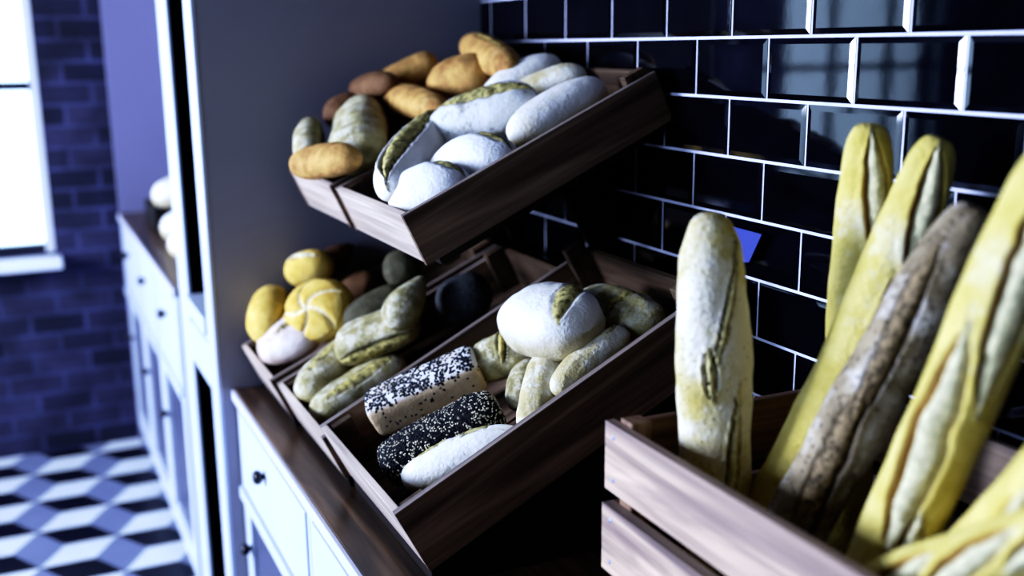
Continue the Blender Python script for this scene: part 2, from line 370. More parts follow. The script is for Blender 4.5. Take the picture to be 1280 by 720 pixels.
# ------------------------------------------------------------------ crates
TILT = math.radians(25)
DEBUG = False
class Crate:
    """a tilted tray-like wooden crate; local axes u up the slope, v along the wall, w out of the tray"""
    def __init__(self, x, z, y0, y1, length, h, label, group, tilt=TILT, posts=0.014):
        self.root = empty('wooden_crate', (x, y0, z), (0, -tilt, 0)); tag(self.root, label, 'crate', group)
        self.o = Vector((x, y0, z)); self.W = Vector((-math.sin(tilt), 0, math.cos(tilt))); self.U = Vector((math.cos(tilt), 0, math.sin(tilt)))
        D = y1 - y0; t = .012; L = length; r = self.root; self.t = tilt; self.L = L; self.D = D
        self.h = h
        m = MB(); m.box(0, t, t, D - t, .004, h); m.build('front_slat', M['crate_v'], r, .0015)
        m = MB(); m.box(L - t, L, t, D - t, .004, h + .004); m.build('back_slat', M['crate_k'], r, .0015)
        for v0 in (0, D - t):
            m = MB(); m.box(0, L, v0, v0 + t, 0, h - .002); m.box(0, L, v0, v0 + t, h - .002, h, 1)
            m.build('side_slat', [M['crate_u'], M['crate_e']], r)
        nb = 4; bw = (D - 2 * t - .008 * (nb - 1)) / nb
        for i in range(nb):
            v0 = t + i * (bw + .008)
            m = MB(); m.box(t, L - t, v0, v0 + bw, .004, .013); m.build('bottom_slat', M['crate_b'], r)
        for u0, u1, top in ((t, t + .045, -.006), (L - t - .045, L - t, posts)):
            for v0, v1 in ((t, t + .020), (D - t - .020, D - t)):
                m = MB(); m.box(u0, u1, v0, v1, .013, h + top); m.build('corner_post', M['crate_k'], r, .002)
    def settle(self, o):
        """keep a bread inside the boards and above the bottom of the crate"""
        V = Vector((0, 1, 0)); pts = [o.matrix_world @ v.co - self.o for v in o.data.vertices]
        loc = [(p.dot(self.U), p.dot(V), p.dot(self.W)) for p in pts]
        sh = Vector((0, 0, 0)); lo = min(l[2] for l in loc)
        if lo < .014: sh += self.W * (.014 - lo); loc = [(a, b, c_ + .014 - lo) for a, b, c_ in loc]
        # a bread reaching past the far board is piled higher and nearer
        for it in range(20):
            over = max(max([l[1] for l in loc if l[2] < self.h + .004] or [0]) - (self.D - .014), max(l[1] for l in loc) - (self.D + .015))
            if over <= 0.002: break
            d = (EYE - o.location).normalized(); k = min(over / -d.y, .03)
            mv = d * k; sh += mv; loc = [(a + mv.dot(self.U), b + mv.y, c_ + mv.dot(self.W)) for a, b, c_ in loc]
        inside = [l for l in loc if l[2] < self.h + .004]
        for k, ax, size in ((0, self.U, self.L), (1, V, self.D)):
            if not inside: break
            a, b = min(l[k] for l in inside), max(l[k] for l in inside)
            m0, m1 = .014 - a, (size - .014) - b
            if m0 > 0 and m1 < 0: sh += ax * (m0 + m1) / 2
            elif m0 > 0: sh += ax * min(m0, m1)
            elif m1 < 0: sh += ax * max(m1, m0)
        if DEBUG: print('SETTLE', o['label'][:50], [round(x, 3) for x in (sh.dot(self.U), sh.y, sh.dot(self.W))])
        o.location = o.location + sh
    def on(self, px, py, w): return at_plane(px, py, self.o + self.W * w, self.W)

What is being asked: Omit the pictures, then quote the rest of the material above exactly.

Solution to this task:
Continue the Blender Python script for this scene: part 2, from line 370. More parts follow. The script is for Blender 4.5. Take the picture to be 1280 by 720 pixels.
# ------------------------------------------------------------------ crates
TILT = math.radians(25)
DEBUG = False
class Crate:
    """a tilted tray-like wooden crate; local axes u up the slope, v along the wall, w out of the tray"""
    def __init__(self, x, z, y0, y1, length, h, label, group, tilt=TILT, posts=0.014):
        self.root = empty('wooden_crate', (x, y0, z), (0, -tilt, 0)); tag(self.root, label, 'crate', group)
        self.o = Vector((x, y0, z)); self.W = Vector((-math.sin(tilt), 0, math.cos(tilt))); self.U = Vector((math.cos(tilt), 0, math.sin(tilt)))
        D = y1 - y0; t = .012; L = length; r = self.root; self.t = tilt; self.L = L; self.D = D
        self.h = h
        m = MB(); m.box(0, t, t, D - t, .004, h); m.build('front_slat', M['crate_v'], r, .0015)
        m = MB(); m.box(L - t, L, t, D - t, .004, h + .004); m.build('back_slat', M['crate_k'], r, .0015)
        for v0 in (0, D - t):
            m = MB(); m.box(0, L, v0, v0 + t, 0, h - .002); m.box(0, L, v0, v0 + t, h - .002, h, 1)
            m.build('side_slat', [M['crate_u'], M['crate_e']], r)
        nb = 4; bw = (D - 2 * t - .008 * (nb - 1)) / nb
        for i in range(nb):
            v0 = t + i * (bw + .008)
            m = MB(); m.box(t, L - t, v0, v0 + bw, .004, .013); m.build('bottom_slat', M['crate_b'], r)
        for u0, u1, top in ((t, t + .045, -.006), (L - t - .045, L - t, posts)):
            for v0, v1 in ((t, t + .020), (D - t - .020, D - t)):
                m = MB(); m.box(u0, u1, v0, v1, .013, h + top); m.build('corner_post', M['crate_k'], r, .002)
    def settle(self, o):
        """keep a bread inside the boards and above the bottom of the crate"""
        V = Vector((0, 1, 0)); pts = [o.matrix_world @ v.co - self.o for v in o.data.vertices]
        loc = [(p.dot(self.U), p.dot(V), p.dot(self.W)) for p in pts]
        sh = Vector((0, 0, 0)); lo = min(l[2] for l in loc)
        if lo < .014: sh += self.W * (.014 - lo); loc = [(a, b, c_ + .014 - lo) for a, b, c_ in loc]
        # a bread reaching past the far board is piled higher and nearer
        for it in range(20):
            over = max(max([l[1] for l in loc if l[2] < self.h + .004] or [0]) - (self.D - .014), max(l[1] for l in loc) - (self.D + .015))
            if over <= 0.002: break
            d = (EYE - o.location).normalized(); k = min(over / -d.y, .03)
            mv = d * k; sh += mv; loc = [(a + mv.dot(self.U), b + mv.y, c_ + mv.dot(self.W)) for a, b, c_ in loc]
        inside = [l for l in loc if l[2] < self.h + .004]
        for k, ax, size in ((0, self.U, self.L), (1, V, self.D)):
            if not inside: break
            a, b = min(l[k] for l in inside), max(l[k] for l in inside)
            m0, m1 = .014 - a, (size - .014) - b
            if m0 > 0 and m1 < 0: sh += ax * (m0 + m1) / 2
            elif m0 > 0: sh += ax * min(m0, m1)
            elif m1 < 0: sh += ax * max(m1, m0)
        if DEBUG: print('SETTLE', o['label'][:50], [round(x, 3) for x in (sh.dot(self.U), sh.y, sh.dot(self.W))])
        o.location = o.location + sh
    def on(self, px, py, w): return at_plane(px, py, self.o + self.W * w, self.W)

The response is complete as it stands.